Martin Wong / Dan Vo

Martin Wong collection_Dahn Vo artwork. Magnificent Obsessions: The Artist as Collector, Barbican Art Gallery. ©Peter MacDiarmid, Getty Images

Martin Wong collection_Dahn Vo artwork. Magnificent Obsessions: The Artist as Collector, Barbican Art Gallery. ©Peter MacDiarmid, Getty Images

MARTIN WONG (1946–99), along with his mother Florence Wong Fie, amassed a trove of thousands of objects reflecting their shared appreciation of East Asian art and culture, Americana and kitsch. Wong’s mother nurtured his childhood interest in art and in collecting by taking him to Asian antique and gift shops in San Francisco. After studying ceramics at Humboldt State University  in northern California, Wong left for New York in 1978 to pursue painting.

In New York, Wong continued acquiring from Chinatown gift shops as well as from artists and dealers. He often traded or sold items from his collection to acquire more valuable pieces, and his mother in turn added to the collection, the vast majority of which was stored for safekeeping in her San Francisco home. Many objects from this collection served as props for his visionary, realist paintings. Wong died of AIDS-related complications in 1999.

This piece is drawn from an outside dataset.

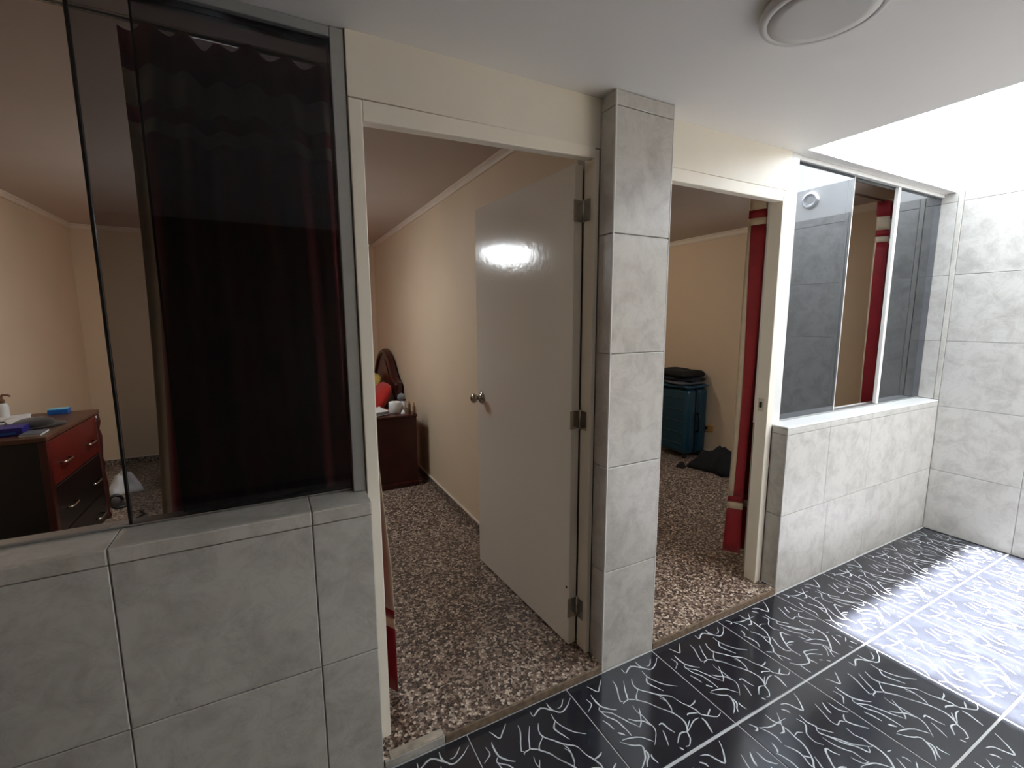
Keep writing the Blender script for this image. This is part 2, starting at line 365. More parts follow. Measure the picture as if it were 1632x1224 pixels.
struct('wall_partition', boxes((1.20, 1.32, .2405, 4.50, 0, TOPZ)), 'cream_wall', 'cream wall beside the open white door', 'wall')
struct('wall_bedroom_left', boxes((-1.72, -1.60, .185, 4.50, 0, TOPZ)), 'cream_wall', 'cream bedroom wall behind the dresser', 'wall')
# cornices and skirtings
def cornice(name, p0, p1, nx, ny, z0, z1, label):
    bm = bmesh.new(); d = .032
    prof = [(0, z0), (.012, z0), (.02, z0+.012), (d-.012, z1-.014), (d, z1-.008), (d, z1), (0, z1)]
    A = [bm.verts.new((p0[0]+nx*o, p0[1]+ny*o, z)) for o, z in prof]; B = [bm.verts.new((p1[0]+nx*o, p1[1]+ny*o, z)) for o, z in prof]
    n = len(prof)
    for k in range(n): bm.faces.new((A[k], A[(k+1) % n], B[(k+1) % n], B[k]))
    bm.faces.new(A[::-1]); bm.faces.new(B); bmesh.ops.recalc_face_normals(bm, faces=bm.faces)
    struct(name, bm, 'plaster_trim', label, 'cornice')
cornice('trim_3', (1.20, .241), (1.20, 4.50), -1, 0, 2.362, 2.40, 'pale cornice above the open door, running back along the wall')
cornice('trim_4', (-1.60, 4.50), (1.15, 4.50), 0, -1, 2.362, 2.40, 'pale cornice along the back wall seen through the left window')
cornice('trim_5', (-1.60, .186), (-1.60, 4.45), 1, 0, 2.362, 2.40, 'pale cornice above the dresser wall')
cornice('trim_6', (XR-.01, .21), (XR-.01, 4.50), -1, 0, 2.29, 2.345, 'pale cornice above the suitcase wall')
def skirt(name, x0, x1, y0, y1, label):
    o = struct(name, boxes((x0, x1, y0, y1, ZT, ZT+.062)), 'terrazzo_skirting', label, 'baseboard')
    obj('skirting_top', boxes((x0, x1, y0, y1, ZT+.062, ZT+.070)), 'plaster_trim', o)
skirt('baseboard_partition', 1.188, 1.20, .241, 4.50, 'dark terrazzo skirting beside the nightstand')
skirt('baseboard_back', -1.588, 1.186, 4.488, 4.50, 'dark terrazzo skirting along the bedroom back wall')
skirt('baseboard_left', -1.60, -1.588, .21, 4.487, 'dark terrazzo skirting behind the dresser')
skirt('baseboard_right', XR-.022, XR-.01, .21, 4.50, 'dark terrazzo skirting behind the suitcase')

# header panels over the doors
def header(name, x0, x1, z0, label):
    return struct(name, bbox(x0, x1, YP+.002, .20, z0, H, .0015, 1), 'panel_paint', label, 'wall')
header('wall_header_left', .2465, XP1+.008, 2.135, 'white painted panel over the open door')
header('wall_header_right', XP2-.008, XW+.0005, 2.124, 'white painted panel over the doorway beside the sliding window')

# doors
def door_root(name, label):
    o = empty(name); o['kind'] = 'structure'; o['label'] = label; o['category'] = 'door'; return o
def jamb(root, x0, x1, z1, stop_side):
    j = obj('jamb', bbox(x0, x1, YP, .155, ZT, z1, .003, 2), 'frame_paint', root)
    return j
d1 = door_root('door_1', 'white glossy door opened inward, with a round steel knob')
jamb(d1, .2465, .286, 2.13, 1)
jR = jamb(d1, 1.137, XP1-.001, 2.13, -1)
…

After the artist DANH VO (b.1975) purchased a work by Wong, he visited Florence in San Francisco and saw the collection in situ. Vo attempted to find a museum to permanently house the trove of nearly 4,000 objects. It was only after Vo acquired the collection and presented it with a selection of Wong’s paintings as a work titled I M U U R 2 (2013) at the Guggenheim Museum in New York that an institution, the Walker Art Center in Minneapolis, decided to purchase it as an artwork by Vo.


Magnificent Obsessions: The Artist as Collector is on till Monday, 25th May 2015.